C’est aux recteurs et doyens élus sur la base d’un programme de reconstruction d’une université publique performante, avec l’aide de la communauté universitaire, que reviendra l’immense tâche de mettre l’université au service du bien-être de la société.

– Paradoxalement, la communauté des enseignants est moins visible en tant que corps dans cette révolution démocratique. Pourquoi, selon vous ?

Il est évident que l’absence d’un cadre syndical démocratique et revendicatif, comme l’était le CNES historique (1996-2006), est responsable à mon avis du manque de visibilité de l’apport des enseignants du supérieur au mouvement populaire du 22 février 2019.

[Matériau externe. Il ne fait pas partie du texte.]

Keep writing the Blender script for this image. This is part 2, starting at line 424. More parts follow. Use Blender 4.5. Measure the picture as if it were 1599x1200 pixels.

Toutefois, il faut rappeler que des collectifs d’enseignants du supérieur se sont constitués depuis le 22 février 2019 dans un certain nombre d’universités et d’écoles supérieures de notre pays. C’est vrai, ces collectifs ne représentent pas les 62 000 enseignants du supérieur.

Ces collectifs d’enseignants en lutte ont rejoint la grève politique déclenchée par le mouvement estudiantin le 26 février 2019. Ils participent aux marches du mardi et du vendredi depuis 12 mois, et animent les débats politiques dans les universités et les médias qui soutiennent le mouvement populaire du 22 février 2019. Un intense travail a permis de mettre récemment en place une coordination nationale des universitaires.

Cependant, l’expérience historique a montré que seul un syndicat démocratique et revendicatif des enseignants du supérieur permet de pérenniser les luttes, les acquis et d’installer un contre-pouvoir permanent.

Ce cadre syndical démocratique et revendicatif permettra à l’université algérienne de défendre les revendications légitimes du mouvement populaire du 22 février 2019 et de participer à la construction d’un projet politique et économique souverain pour notre pays, dans les années à venir.